# [Written problem]
Without the pictures, print the lines running from the beginning of the material to the line containing "FR = rail_frames()", both ends included.

-- Start --

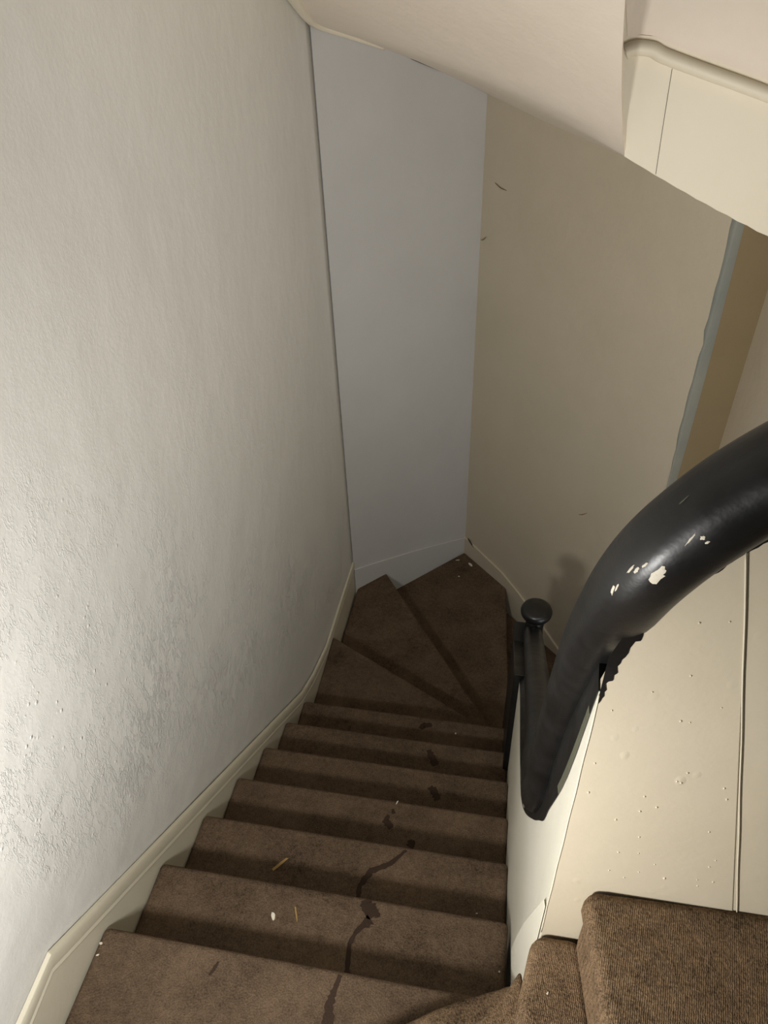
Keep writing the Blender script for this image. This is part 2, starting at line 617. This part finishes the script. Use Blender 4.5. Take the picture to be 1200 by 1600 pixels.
# handrail path: up the lower flight, then steeply round the end of the balustrade
HR = [((1.060, 1.70, -.660), .040), ((1.058, 1.50, -.515), .042), ((1.054, 1.2, -.290), .043), ((1.050, .9, -.070), .044), ((1.045, .65, .115), .044),
      ((1.034, .46, .240), .044), ((1.028, .35, .330), .043), ((1.023, .280, .420), .042), ((1.021, .236, .540), .041),
      ((1.020, .215, .650), .040), ((1.020, .193, .760), .039), ((1.020, .150, .920), .039), ((1.020, .095, 1.073), .040), ((1.021, .036, 1.223), .042),
      ((1.024, -.014, 1.337), .042), ((1.032, -.045, 1.419), .0425), ((1.048, -.061, 1.479), .043), ((1.073, -.066, 1.527), .043), ((1.103, -.069, 1.570), .043),
      ((1.146, -.077, 1.620), .043), ((1.22, -.09, 1.69), .043), ((1.32, -.10, 1.78), .043)]


def catmull(P, n=8):
    out = []
    for i in range(len(P)-1):
        p0, p1, p2, p3 = P[max(i-1, 0)], P[i], P[i+1], P[min(i+2, len(P)-1)]
        for s in range(n):
            t = s/n
            out.append(tuple(.5*((2*b)+(-a+c)*t+(2*a-5*b+4*c-d)*t*t+(-a+3*b-3*c+d)*t**3) for a, b, c, d in zip(p0, p1, p2, p3)))
    out.append(tuple(P[-1]))
    return out


HRP = catmull([tuple(p)+(r,) for p, r in HR])


def rail_frames():
    P = [Vector(p[:3]) for p in HRP]
    T = [(P[min(i+1, len(P)-1)]-P[max(i-1, 0)]).normalized() for i in range(len(P))]
    u = Vector((0, 0, 1))
    fr = []
    for i, p in enumerate(P):
        t = T[i]
        u = (u-t*u.dot(t)).normalized()
        s = t.cross(u).normalized()
        fr.append((p, t, s, u, HRP[i][3]))
    return fr


FR = rail_frames()


def rail_pt(i, a, lift=0.0):
    """surface point of the handrail at frame i and angle a (0 = side, pi/2 = top)"""
    i = max(0, min(len(FR)-1.001, i))
    i0 = int(i)
    f = i-i0
    p0, t0, s0, u0, r0 = FR[i0]
    p1, t1, s1, u1, r1 = FR[min(i0+1, len(FR)-1)]
    p, s, u, r = p0.lerp(p1, f), s0.lerp(s1, f), u0.lerp(u1, f), r0*(1-f)+r1*f
    c, sn = math.cos(a), math.sin(a)
    e = 2.35
    k = (abs(c)**e+abs(sn)**e)**(-1/e)
    rr = r*k*(1.0 if sn > 0 else .96)+lift
    return p+s*(c*rr)+u*(sn*rr)


bm = bmesh.new()
NA = 40
rings = [[bm.verts.new(rail_pt(i, 2*math.pi*k/NA)) for k in range(NA)] for i in range(len(FR))]
for r0, r1 in zip(rings, rings[1:]):
    for k in range(NA):
        j = (k+1) % NA
        bm.faces.new((r0[k], r0[j], r1[j], r1[k]))
bm.faces.new(rings[0])
bm.faces.new(rings[-1])
rail = link('handrail', bm, MBLACK, bal, smooth=True)
rail['label'] = 'thick black gloss painted handrail with chipped paint'

def rail_patch(name, pts, mat, lift=.0005, rad=None):
    """small flat patch that follows the rail surface; pts are (frame, angle)"""
    bm = bmesh.new()
    ci = sum(p[0] for p in pts)/len(pts)
    ca = sum(p[1] for p in pts)/len(pts)
    c = bm.verts.new(rail_pt(ci, ca, lift*1.6))
    m = [bm.verts.new(rail_pt((i+ci)/2, (a_+ca)/2, lift*1.5)) for i, a_ in pts]
    v = [bm.verts.new(rail_pt(i, a_, lift)) for i, a_ in pts]
    w_ = [bm.verts.new(rail_pt(i, a_, -lift)) for i, a_ in pts]
    n = len(v)
    for k in range(n):
        j = (k+1) % n
        bm.faces.new((c, m[k], m[j]))
        bm.faces.new((m[k], v[k], v[j], m[j]))
        bm.faces.new((v[k], w_[k], w_[j], v[j]))
    return link(name, bm, mat, rail)


def blob(ci, ca, li, la, seed, tilt=0.0, mat=None, n=12, rough=.3):
    r = random.Random(seed)
    pts = []
    for k in range(n):
        t = 2*math.pi*k/n
        q_ = 1+r.uniform(-rough, rough)
        x, y = li*math.cos(t)*q_, la*math.sin(t)*q_
        pts.append((ci+x*math.cos(tilt)-y*math.sin(tilt)*8, ca+x*math.sin(tilt)/8+y*math.cos(tilt)))
    return rail_patch('paint_chip', pts, mat or MCHIP)


blob(128.6, 5.12, 1.0, .13, 1, .35)
blob(129.8, 5.17, .7, .09, 2, .2)
blob(122.4, 5.585, .9, .035, 3, .5)
blob(123.4, 5.56, .7, .025, 4, .3)
blob(127.0, 5.62, .8, .022, 5, .1)
blob(127.6, 5.52, .5, .04, 6, .1)
blob(129.0, 5.48, .6, .03, 7, -.1)
blob(136.0, 5.32, 1.1, .020, 8, .25)
blob(137.3, 5.20, .35, .05, 9, .1)
blob(137.2, 5.06, .3, .03, 10, 0)
blob(138.0, 6.10, .9, .014, 11, .15, MWORN)

# spine panel along the lower flight: left face 1.0 -> 1.018 at the near end, follows the rail above
def rail_yz():
    return [(p[0].y, p[0].z) for p in FR if p[0].y < 1.7]


top = []
for p_, t_, s_, u_, r_ in FR:
    nrm2 = Vector((t_.z, -t_.y))          # (y, z) normal pointing below / in front of the rail
    if nrm2.length < 1e-4 or p_.y > 1.65:
        continue
    nrm2.normalize()
    qy, qz = p_.y-abs(nrm2.x)*(.030+.012*abs(nrm2.x)), p_.z-abs(nrm2.y)*.030
    if qz < 1.20 and p_.z < 1.30 and (not top or qy < top[-1][0]-.002):
        top.append((qy, qz))
PE = 1.17
BD = [(PE, -.335), (1.006, -.215), (.671, -.035), (.453, .110), (.343, .225), (.215, .430), (.155, .540), (.110, .625), (.085, .710),
      (.052, .804), (.028, .875), (.005, .952), (-.008, 1.005), (-.021, 1.060), (-.036, 1.135), (-.048, 1.195), (-.060, 1.250)]
BM_ = [(-.06, .10), (.0, -.3), (.3, -.75), (PE, -1.25)]


def interp(tab, x):
    tab = sorted(tab)
    for (x0, v0), (x1, v1) in zip(tab, tab[1:]):
        if x <= x1:
            return v0+(v1-v0)*max(0, (x-x0))/(x1-x0)
    return tab[-1][1]


def xl(y):
    t = max(0, min(1, (.45-y)/.43))
    return 1.0+.018*t


bm = bmesh.new()
ys = sorted(set([q_[0] for q_ in BD]+[q_[0] for q_ in BM_]+[-.061]+[-.06+i*.03 for i in range(40)]+[PE]))
cols = []
for y in ys:
    zt, zb_ = interp(BD, y), interp(BM_, y)
    cols.append([bm.verts.new((xl(y), y, zt)), bm.verts.new((xl(y), y, zb_)), bm.verts.new((xl(y)+.035, y, zb_)), bm.verts.new((xl(y)+.035, y, zt))])
for c0, c1 in zip(cols, cols[1:]):
    for k in range(4):
        j = (k+1) % 4
        bm.faces.new((c0[k], c0[j], c1[j], c1[k]))
bm.faces.new(cols[0])
bm.faces.new(cols[-1])
pan = link('spine_panel', bm, MEND, bal)
pan['label'] = 'pale cream side panel under the lower handrail'
tb = [q_ for q_ in top if q_[0] >= PE-.02]
pb = [(1.72, -1.9), (1.72, tb[0][1]+.02)]+tb+[(PE, -1.22)]
bp_ = link('black_side_panel', extr([(.978, y, z) for y, z in pb], (.05, 0, 0)), MBLACK, bal, bevel=.003)
# painted fillet that ties the rail to the top edge of the panel
def fillet(name, f0, f1, t0, t1, mat, parent, off=0.0):
    pts = []
    FI = [17, 21, 31, 40, 48, 52, 56, 60, 66, 74, 80, 86, 90, 93, 97, 101, 106]
    dense = catmull([(y, z, i) for (y, z), i in zip(BD, FI)], 5)
    dense = dense[int(f0*(len(dense)-1)):int(f1*(len(dense)-1))+1]
    bm = bmesh.new()
    rows = []
    for y, z, fi in dense:
        best = int(round(fi))
        A1 = Vector((xl(y)-.0012, y, z))
        A2 = Vector((xl(y)+.036, y, z))
        Cc = FR[best][0]
        rows.append([bm.verts.new(A1.lerp(Cc, t0)+Vector((-off, -off, 0))), bm.verts.new(A1.lerp(Cc, (t0+t1)/2)+Vector((-off, -off, 0))), bm.verts.new(A1.lerp(Cc, t1)+Vector((-off, -off, 0))), bm.verts.new(A2.lerp(Cc, t1)), bm.verts.new(A2.lerp(Cc, t0))])
    for a_, b_ in zip(rows, rows[1:]):
        for k in range(5):
            j = (k+1) % 5
            bm.faces.new((a_[k], a_[j], b_[j], b_[k]))
    bm.faces.new(rows[0])
    bm.faces.new(rows[-1])
    return link(name, bm, mat, parent, smooth=False)


fil = fillet('rail_fillet', 0.0, 1.0, 0.0, .9, MBLACK, rail)
fillet('worn_strip', .60, .93, 0.01, .16, MWORN, fil, .0006)
# curved lap of plaster low on the spine end
bm = bmesh.new()
lap = [(1.0, .105, .02), (1.0, .06, .22), (1.004, .03, .36), (1.010, -.005, .50), (1.014, -.05, .66), (1.0165, -.0615, .66), (1.016, -.0615, .3), (1.012, -.05, .10), (1.006, .02, .0)]
bm = extr(lap, (-.0015, 0, 0))
link('plaster_lap', bm, MEND, pan, bevel=.001)

# front boards (face the camera) at y = -0.06
def ytop(x):
    pts = [(1.018, 1.250), (1.03, 1.306), (1.044, 1.363), (1.068, 1.412), (1.092, 1.455), (1.134, 1.52), (1.22, 1.60), (1.34, 1.71), (1.7, 2.03)]
    for (x0, z0), (x1, z1) in zip(pts, pts[1:]):
        if x <= x1:
            return z0+(z1-z0)*(x-x0)/(x1-x0)
    return pts[-1][1]


SB, STP = (1.303, .70), (1.119, 1.50)     # leaning joint between the boards
left = [(1.0195, .30), SB[:1]+(.30,), SB, STP]+[(x, ytop(x)) for x in (1.092, 1.068, 1.044, 1.03)]+[(1.0195, 1.25)]
fb = link('board_panel', extr([(x, -.062, z) for x, z in left], (0, .02, 0)), MBOARD, bal, bevel=.002)
fb['label'] = 'cream painted board with drips facing the landing'
right = [(1.30, .30), (1.95, .30), (1.95, 2.2), (1.34, ytop(1.34)), (1.134, ytop(1.134)), (1.115, 1.49), (1.299, .70)]
link('board_panel', extr([(x, -.0605, z) for x, z in right], (0, .02, 0)), MBOARD, bal, bevel=.002)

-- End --

# [Expected answer]
Keep writing the Blender script for this image. This is part 2, starting at line 617. This part finishes the script. Use Blender 4.5. Take the picture to be 1200 by 1600 pixels.
# handrail path: up the lower flight, then steeply round the end of the balustrade
HR = [((1.060, 1.70, -.660), .040), ((1.058, 1.50, -.515), .042), ((1.054, 1.2, -.290), .043), ((1.050, .9, -.070), .044), ((1.045, .65, .115), .044),
      ((1.034, .46, .240), .044), ((1.028, .35, .330), .043), ((1.023, .280, .420), .042), ((1.021, .236, .540), .041),
      ((1.020, .215, .650), .040), ((1.020, .193, .760), .039), ((1.020, .150, .920), .039), ((1.020, .095, 1.073), .040), ((1.021, .036, 1.223), .042),
      ((1.024, -.014, 1.337), .042), ((1.032, -.045, 1.419), .0425), ((1.048, -.061, 1.479), .043), ((1.073, -.066, 1.527), .043), ((1.103, -.069, 1.570), .043),
      ((1.146, -.077, 1.620), .043), ((1.22, -.09, 1.69), .043), ((1.32, -.10, 1.78), .043)]


def catmull(P, n=8):
    out = []
    for i in range(len(P)-1):
        p0, p1, p2, p3 = P[max(i-1, 0)], P[i], P[i+1], P[min(i+2, len(P)-1)]
        for s in range(n):
            t = s/n
            out.append(tuple(.5*((2*b)+(-a+c)*t+(2*a-5*b+4*c-d)*t*t+(-a+3*b-3*c+d)*t**3) for a, b, c, d in zip(p0, p1, p2, p3)))
    out.append(tuple(P[-1]))
    return out


HRP = catmull([tuple(p)+(r,) for p, r in HR])


def rail_frames():
    P = [Vector(p[:3]) for p in HRP]
    T = [(P[min(i+1, len(P)-1)]-P[max(i-1, 0)]).normalized() for i in range(len(P))]
    u = Vector((0, 0, 1))
    fr = []
    for i, p in enumerate(P):
        t = T[i]
        u = (u-t*u.dot(t)).normalized()
        s = t.cross(u).normalized()
        fr.append((p, t, s, u, HRP[i][3]))
    return fr


FR = rail_frames()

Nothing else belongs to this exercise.